As of press time, nine transgender women have been murdered in 2019, all of them Black. Hearns says she believes the city is using the monument as a self-congratulatory way to divert attention from the work Johnson and Rivera were doing to help their communities.

"This has absolutely nothing to do with the city being ready," Herans says, noting that the city is offering a monument in place of addressing the concerns Johnson and Rivera had. "[The city is] not actually willing to change any of the conditions that create the reasons why [Marsha and Sylvia] have to be statued in the first place."

Still, Hearns says she hopes a trans artist of color will be given the opportunity to create the monument. She also wants that artist to consult with Black trans organizers who have been working to follow Johnson's lead since her murder in 1992, as she points out that Johnson was not just advocating for LGBTQ+ rights, but for all Black people, sex workers, and other further marginalized people.

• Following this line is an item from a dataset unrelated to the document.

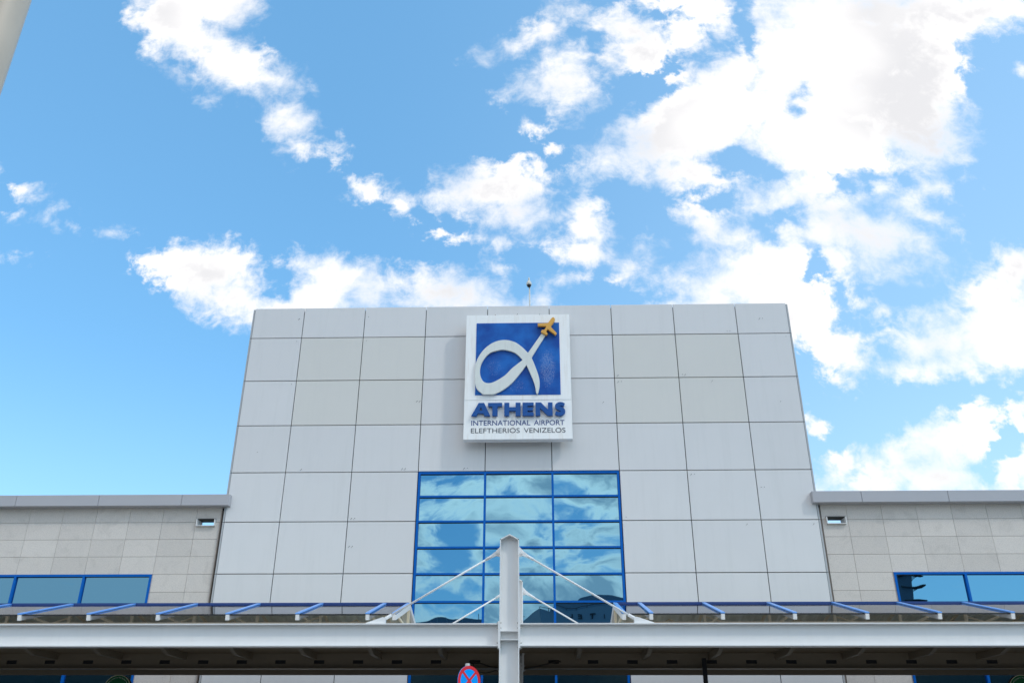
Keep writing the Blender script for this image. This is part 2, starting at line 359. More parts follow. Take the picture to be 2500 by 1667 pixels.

"She was much more than just rainbows," Hearns says. "She was Black, and so inherently the demands that she was making around her humanity and humanities of others were Black. "

Vargas says that he'd be thrilled to see any of the artists who participated in his Stonewall Re-memorialization project be given the opportunity to work on the monument, but ultimately, doesn't see a world in which everyone will be happy with the monument, just like Segal's "Gay Liberation."

"I mean, maybe that's not the point," Vargas says. "Maybe that just points to the fact that within the queer community, we're just not all aligned politically and aesthetically."

"I think the reality of Marsha P. Johnson's life is that her life in itself is already a monument," Hearns says. "Whether a city that did not believe her when she was alive honors her or not, her legacy has already been sealed."